Consumer confidence is something that really has a large impact on the stock market movement. When there is a lack of consumer confidence, it can be very hard for the stock market to recover because with consumer confidence comes investor confidence. Case in point is the drop in oil prices which are being caused by a lack of consumer confidence. For the market to do well, consumer confidence must increase, and then the investors will begin to invest in the market.
This past week, oil prices fell, including a one dollar decrease on Friday alone that pushed the price of a barrel of crude down to only $81. The reason for this decrease is based on investors being concerned about the energy demand of the United States, as well as a lower than expected U.S. consumer confidence number. Consumer confidence fell in the early part of March based primarily on the poor labor market that is making Americans more concerned over spending money, including spending money on gasoline. Due to the revision in January retail sales, the crude oil market was pulled down.
What makes it worse for investors is that oil prices actually went up to $83 this week before falling drastically to $81. While two dollars may not seem like much of a fall, it can mean a difference of millions of dollars for companies that are shipping millions of barrels of oil every single day.
Crude for delivery in the United States in April has already fallen by nearly a dollar as well, and Brent crude for delivery in oil has fallen by even more in London, showing that oil prices are dropping across the world based on consumer confidence.
Oil companies can at least look at the good news from the International Energy Agency, which issued a report that stated oil demand in 2010 is expected to be higher than previous estimates stated. The reason for this increase is the growth of the demand for oil in developing countries. The oil demand for the world in 2010 is expected to be about 86.57 million barrels per day. This means that a fall of one dollar on one day of investing can result in $86.57 million less being made by companies, which is not good for the economy.
As the summer season approaches, it is expected that oil prices will increase as demand for gas increases when families around the world begin going on summer vacations, especially in the United States which is the world’s largest consumer of oil.

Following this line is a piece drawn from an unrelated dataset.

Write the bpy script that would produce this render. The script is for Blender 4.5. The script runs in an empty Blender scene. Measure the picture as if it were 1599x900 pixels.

Oil prices have a big effect on our economy. The lower the prices are the better it is for the consumer because they can save more money for spending elsewhere. However, when consumers are worried about the economy, they can cut back on spending and that hurts oil prices. It is a double-edged sword, when oil prices fall; it can make investors nervous but save consumers money. When oil prices go up, it can make investors happy but cost consumers more.
What is certain is that oil consumption should rise in the coming months, eliminating any losses experienced in the price of crude over the first part of the year.